Is the decay of a muon always a 1 to n process?

[spaghetti3451]

Decay processes are quite common in particle physics.

Is the decay process always a $1 \rightarrow n$ process?

In other words, can we call the reaction $$\mu^{-} + \mu^{+} \rightarrow \phi,$$

where $\phi$ is some scalar particle, the decay of the muon?

 

[mathman]

As a matter of definition, decay processes start with one particle.

 

[spaghetti3451]

Can we have the incoming particle also in the set of outgoing particles?

 

[mfb]

That would violate energy/momentum conservation.

 

[stoomart]

Can we have the incoming particle also in the set of outgoing particles?

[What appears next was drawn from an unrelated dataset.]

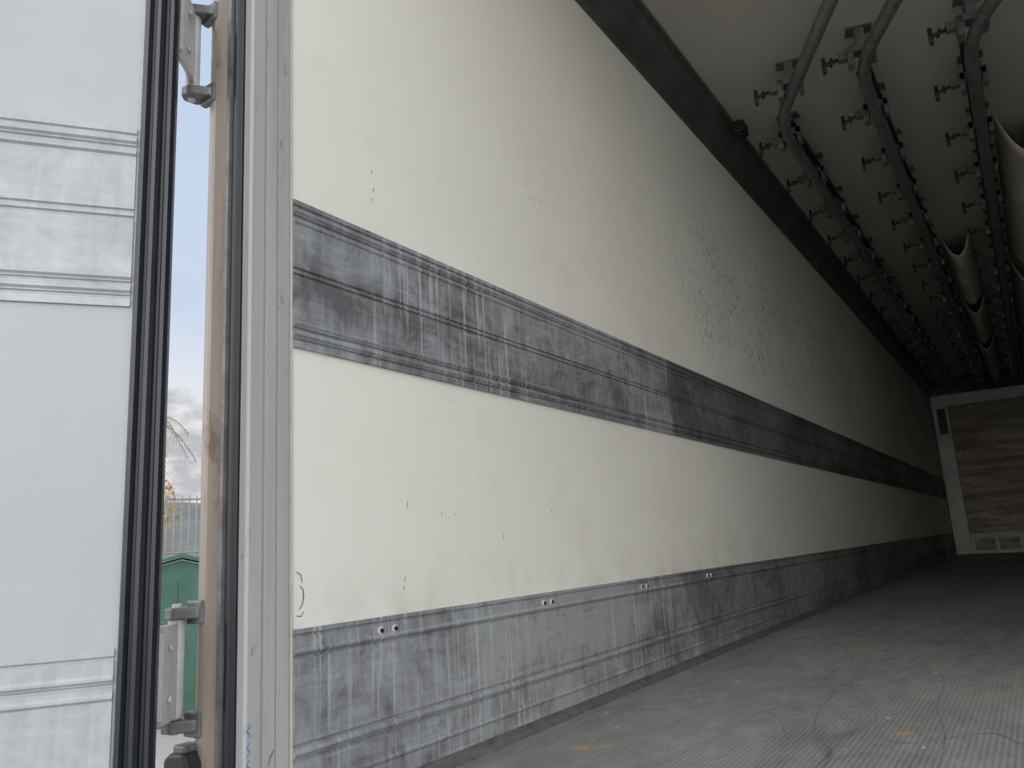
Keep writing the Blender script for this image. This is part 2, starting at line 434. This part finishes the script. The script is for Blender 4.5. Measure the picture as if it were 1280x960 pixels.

I believe this would require an intermediate stage, plus an external energy source. Consider neutron → proton → neutron transformation through beta decay:

β⁻ decay: when a free neutron decays into a proton

n → p + e⁻ + -ν_e​

β⁺ decay: when a proton inside a nucleus decays into a neutron

p → n + e⁺ + ν_e​

Note:

β⁺ decay cannot occur in an isolated proton because it requires energy due to the mass of the neutron being greater than the mass of the proton. β⁺ decay can only happen inside nuclei when the daughter nucleus has a greater binding energy (and therefore a lower total energy) than the mother nucleus.

 

[ChrisVer]

where ϕ\phi is some scalar particle, the decay of the muon?

you call it annihilation of muon-antimuon...
obviously you don't have 1 muon to call it decay of the muon.
Can you have the incoming particle also in the outgoing particles? In vacuum as already mentioned no... but in other cases, yes, like Brehmstralung $e \rightarrow e \gamma$.

 

[stoomart]

like Brehmstralung $e \rightarrow e \gamma$.

Since the charged particle is only losing kinetic energy and its invariant mass remains unchanged, is this really considered decay?

 

[ChrisVer]

Since the charged particle is only losing kinetic energy and its invariant mass remains unchanged, is this really considered decay?

I didn't call it a decay- I gave that as an example to that you can have the same incoming and outgoing particle.

 

[vanhees71]

Of course bremsstrahlung is not a decay process since you always need the electron to scatter with something since a free electron won't radiate. Only accelerated charges radiate. So the correct bremsstrahlung process is a scattering process like $\mathrm{e}^-+X \rightarrow \mathrm{e}^- + X +\gamma$, where $X$ is some particle or atomic nucleus scattering with the electron.